§ Task statement
Everything from the line containing "('dark_shrub', 'dark shady" to the line containing "('dark_shrub', 'dark bush", both lines included, must be copied exactly; nothing else should be.

§ Material provided
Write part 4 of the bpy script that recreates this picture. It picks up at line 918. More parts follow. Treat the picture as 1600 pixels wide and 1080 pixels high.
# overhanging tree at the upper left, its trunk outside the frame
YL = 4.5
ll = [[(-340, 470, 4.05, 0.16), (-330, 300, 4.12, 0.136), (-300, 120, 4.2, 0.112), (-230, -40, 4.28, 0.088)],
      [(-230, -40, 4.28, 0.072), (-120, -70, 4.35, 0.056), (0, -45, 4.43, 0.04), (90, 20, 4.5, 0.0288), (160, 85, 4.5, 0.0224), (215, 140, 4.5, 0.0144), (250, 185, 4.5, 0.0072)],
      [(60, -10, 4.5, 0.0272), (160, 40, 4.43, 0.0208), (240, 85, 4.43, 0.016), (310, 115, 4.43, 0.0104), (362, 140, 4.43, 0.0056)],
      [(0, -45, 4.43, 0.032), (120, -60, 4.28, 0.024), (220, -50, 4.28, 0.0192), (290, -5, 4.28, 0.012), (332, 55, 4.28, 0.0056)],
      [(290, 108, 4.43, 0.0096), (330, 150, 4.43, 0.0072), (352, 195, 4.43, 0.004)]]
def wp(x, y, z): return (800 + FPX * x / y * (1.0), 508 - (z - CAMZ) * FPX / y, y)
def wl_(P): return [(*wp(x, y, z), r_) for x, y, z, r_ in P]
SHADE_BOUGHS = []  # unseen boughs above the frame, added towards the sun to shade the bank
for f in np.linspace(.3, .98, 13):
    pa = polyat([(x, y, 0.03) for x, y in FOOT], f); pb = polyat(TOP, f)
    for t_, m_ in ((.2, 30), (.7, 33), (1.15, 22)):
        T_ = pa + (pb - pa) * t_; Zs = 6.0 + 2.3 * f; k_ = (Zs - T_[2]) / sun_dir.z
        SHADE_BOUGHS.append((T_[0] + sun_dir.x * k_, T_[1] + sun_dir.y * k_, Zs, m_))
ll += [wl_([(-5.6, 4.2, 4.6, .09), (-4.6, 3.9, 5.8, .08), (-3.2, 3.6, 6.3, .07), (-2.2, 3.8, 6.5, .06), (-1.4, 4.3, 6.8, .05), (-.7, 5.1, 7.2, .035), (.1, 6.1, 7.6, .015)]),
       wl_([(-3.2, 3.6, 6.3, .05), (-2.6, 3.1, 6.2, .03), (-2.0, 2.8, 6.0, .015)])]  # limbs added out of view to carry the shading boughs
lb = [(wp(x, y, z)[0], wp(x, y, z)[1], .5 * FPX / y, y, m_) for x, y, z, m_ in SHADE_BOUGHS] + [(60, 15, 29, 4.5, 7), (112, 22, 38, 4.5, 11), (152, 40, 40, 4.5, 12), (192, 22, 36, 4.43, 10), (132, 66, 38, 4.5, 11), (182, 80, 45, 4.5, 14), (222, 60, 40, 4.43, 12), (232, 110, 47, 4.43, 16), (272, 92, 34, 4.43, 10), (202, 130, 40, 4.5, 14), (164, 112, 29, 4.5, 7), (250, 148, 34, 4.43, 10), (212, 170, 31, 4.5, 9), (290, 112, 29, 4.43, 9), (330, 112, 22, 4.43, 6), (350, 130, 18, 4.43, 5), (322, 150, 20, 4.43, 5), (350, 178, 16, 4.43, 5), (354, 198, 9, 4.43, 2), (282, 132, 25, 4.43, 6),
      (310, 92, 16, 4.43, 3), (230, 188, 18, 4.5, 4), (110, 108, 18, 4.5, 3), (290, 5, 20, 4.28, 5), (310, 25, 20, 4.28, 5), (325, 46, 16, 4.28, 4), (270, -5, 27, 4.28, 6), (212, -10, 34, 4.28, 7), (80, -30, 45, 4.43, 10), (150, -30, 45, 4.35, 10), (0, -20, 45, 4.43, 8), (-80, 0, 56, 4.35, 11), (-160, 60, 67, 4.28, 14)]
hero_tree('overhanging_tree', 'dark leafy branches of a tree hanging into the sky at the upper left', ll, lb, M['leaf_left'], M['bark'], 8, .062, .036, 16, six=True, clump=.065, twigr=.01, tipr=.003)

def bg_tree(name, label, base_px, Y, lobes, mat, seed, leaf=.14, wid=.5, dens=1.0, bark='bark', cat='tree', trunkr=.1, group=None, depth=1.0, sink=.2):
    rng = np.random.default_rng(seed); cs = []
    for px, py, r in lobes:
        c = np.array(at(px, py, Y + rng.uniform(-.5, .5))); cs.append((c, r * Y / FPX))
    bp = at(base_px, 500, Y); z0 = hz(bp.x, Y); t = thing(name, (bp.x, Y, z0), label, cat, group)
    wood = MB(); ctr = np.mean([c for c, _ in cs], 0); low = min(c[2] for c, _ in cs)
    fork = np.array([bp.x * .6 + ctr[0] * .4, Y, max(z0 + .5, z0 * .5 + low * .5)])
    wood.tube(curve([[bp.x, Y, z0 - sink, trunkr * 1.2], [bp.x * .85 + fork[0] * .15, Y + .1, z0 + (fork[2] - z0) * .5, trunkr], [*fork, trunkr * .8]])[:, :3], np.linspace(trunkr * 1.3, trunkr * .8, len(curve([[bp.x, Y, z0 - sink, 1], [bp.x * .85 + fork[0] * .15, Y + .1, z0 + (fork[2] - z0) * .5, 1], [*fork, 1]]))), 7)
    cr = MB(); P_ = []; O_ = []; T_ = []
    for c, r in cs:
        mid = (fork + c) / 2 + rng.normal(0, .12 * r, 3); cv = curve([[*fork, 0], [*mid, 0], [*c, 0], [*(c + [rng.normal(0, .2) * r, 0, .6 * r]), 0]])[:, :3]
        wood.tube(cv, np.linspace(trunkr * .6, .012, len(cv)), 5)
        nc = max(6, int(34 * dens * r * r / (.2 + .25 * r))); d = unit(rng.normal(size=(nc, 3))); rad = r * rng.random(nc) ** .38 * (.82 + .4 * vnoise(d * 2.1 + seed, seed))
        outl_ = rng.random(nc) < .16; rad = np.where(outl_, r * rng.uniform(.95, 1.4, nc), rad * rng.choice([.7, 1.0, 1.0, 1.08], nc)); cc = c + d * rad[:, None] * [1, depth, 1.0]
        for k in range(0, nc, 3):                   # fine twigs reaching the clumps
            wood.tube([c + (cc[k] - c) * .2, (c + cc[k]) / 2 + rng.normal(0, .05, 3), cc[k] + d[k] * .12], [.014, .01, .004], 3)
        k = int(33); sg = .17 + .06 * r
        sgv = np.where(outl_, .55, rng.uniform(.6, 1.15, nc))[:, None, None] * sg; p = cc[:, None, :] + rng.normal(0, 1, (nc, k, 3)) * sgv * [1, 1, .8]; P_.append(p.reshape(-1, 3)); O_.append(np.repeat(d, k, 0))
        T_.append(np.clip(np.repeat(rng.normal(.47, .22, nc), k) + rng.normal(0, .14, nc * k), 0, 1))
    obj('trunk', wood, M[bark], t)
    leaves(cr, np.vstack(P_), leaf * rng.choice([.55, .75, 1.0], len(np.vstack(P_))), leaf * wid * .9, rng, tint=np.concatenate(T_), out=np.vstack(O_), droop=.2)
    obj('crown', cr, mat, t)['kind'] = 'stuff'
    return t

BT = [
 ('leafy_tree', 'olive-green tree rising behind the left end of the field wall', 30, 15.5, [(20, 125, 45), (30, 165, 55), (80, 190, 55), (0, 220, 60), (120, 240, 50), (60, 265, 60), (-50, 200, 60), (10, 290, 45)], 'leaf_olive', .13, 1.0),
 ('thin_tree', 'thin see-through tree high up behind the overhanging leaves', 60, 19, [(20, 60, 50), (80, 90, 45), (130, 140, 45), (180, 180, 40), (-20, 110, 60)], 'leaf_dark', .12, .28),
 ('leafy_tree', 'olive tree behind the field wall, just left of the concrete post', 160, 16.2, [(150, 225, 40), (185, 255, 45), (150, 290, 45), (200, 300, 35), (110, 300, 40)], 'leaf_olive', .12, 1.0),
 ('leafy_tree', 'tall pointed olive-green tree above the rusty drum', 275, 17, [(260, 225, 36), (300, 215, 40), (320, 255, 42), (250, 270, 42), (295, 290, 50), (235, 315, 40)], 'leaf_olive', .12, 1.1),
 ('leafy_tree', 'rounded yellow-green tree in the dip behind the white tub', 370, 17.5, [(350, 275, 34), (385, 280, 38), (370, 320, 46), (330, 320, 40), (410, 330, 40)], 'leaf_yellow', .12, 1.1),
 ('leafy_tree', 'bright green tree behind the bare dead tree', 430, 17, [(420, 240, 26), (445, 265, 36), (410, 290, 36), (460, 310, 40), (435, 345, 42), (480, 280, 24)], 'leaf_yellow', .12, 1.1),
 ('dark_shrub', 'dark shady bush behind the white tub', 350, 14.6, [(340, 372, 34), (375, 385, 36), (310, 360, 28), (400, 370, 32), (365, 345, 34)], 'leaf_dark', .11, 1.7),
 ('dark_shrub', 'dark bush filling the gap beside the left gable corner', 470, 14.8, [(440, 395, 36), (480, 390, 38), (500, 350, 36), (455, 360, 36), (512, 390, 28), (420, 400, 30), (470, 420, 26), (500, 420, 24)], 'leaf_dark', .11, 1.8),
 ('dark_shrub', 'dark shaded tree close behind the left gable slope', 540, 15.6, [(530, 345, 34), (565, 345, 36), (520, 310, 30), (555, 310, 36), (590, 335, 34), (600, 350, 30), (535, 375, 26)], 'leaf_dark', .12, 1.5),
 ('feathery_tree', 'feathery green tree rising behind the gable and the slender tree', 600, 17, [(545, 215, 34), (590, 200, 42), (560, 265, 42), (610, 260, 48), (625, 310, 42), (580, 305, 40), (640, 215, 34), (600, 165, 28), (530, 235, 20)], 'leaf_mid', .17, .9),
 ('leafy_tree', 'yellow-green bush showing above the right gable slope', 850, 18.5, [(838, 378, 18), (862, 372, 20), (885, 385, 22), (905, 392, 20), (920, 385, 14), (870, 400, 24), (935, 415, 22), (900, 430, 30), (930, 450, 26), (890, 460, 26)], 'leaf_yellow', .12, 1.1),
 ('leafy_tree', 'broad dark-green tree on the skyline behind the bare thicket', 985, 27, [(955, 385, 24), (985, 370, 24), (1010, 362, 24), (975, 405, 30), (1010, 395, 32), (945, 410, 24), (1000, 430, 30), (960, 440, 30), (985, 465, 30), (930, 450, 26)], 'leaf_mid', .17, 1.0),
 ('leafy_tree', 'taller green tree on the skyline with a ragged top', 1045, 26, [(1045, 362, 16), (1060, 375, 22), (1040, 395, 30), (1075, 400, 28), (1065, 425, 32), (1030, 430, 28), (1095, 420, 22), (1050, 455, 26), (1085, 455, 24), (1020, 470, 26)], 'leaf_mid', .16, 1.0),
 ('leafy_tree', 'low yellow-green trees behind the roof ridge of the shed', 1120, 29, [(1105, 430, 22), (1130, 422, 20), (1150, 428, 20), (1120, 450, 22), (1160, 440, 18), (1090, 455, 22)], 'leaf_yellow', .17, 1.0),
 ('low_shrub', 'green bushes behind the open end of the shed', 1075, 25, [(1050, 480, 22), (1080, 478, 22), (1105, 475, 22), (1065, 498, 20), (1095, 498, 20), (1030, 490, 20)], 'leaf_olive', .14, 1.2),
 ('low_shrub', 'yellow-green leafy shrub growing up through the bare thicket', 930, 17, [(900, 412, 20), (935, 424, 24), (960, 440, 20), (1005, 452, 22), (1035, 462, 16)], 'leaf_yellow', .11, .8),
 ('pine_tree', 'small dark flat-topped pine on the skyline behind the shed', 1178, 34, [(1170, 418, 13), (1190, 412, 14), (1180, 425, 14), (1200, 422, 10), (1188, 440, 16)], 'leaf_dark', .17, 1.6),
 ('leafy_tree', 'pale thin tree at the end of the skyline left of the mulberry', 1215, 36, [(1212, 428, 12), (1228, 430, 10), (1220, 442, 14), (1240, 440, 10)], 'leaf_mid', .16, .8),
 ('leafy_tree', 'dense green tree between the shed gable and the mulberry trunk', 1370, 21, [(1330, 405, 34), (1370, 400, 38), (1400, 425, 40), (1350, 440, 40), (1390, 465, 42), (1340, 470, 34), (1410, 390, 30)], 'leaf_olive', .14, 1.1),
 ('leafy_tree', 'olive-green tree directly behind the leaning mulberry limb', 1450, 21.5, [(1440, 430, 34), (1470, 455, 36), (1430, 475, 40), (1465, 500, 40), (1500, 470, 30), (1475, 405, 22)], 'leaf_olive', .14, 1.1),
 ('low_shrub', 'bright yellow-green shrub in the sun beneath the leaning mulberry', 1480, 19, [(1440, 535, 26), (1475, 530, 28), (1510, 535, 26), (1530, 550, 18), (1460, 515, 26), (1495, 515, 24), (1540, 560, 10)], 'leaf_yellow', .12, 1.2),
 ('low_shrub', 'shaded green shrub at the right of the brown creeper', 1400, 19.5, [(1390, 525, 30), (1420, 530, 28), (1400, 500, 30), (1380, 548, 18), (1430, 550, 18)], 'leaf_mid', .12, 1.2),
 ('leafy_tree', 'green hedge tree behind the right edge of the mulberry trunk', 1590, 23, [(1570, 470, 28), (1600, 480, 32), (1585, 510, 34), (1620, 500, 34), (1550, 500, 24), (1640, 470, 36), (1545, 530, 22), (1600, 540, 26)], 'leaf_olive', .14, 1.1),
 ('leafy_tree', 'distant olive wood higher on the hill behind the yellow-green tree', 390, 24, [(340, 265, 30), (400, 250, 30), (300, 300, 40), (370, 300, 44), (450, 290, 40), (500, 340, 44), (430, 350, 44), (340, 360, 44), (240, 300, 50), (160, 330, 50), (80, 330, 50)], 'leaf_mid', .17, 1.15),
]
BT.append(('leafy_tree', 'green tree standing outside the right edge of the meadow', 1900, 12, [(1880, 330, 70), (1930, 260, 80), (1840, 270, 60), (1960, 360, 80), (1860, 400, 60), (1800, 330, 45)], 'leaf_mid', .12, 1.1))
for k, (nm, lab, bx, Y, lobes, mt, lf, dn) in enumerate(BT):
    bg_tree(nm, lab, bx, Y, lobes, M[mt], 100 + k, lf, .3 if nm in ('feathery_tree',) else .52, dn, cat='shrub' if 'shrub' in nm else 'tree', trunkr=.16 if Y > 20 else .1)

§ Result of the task
 ('dark_shrub', 'dark shady bush behind the white tub', 350, 14.6, [(340, 372, 34), (375, 385, 36), (310, 360, 28), (400, 370, 32), (365, 345, 34)], 'leaf_dark', .11, 1.7),
 ('dark_shrub', 'dark bush filling the gap beside the left gable corner', 470, 14.8, [(440, 395, 36), (480, 390, 38), (500, 350, 36), (455, 360, 36), (512, 390, 28), (420, 400, 30), (470, 420, 26), (500, 420, 24)], 'leaf_dark', .11, 1.8),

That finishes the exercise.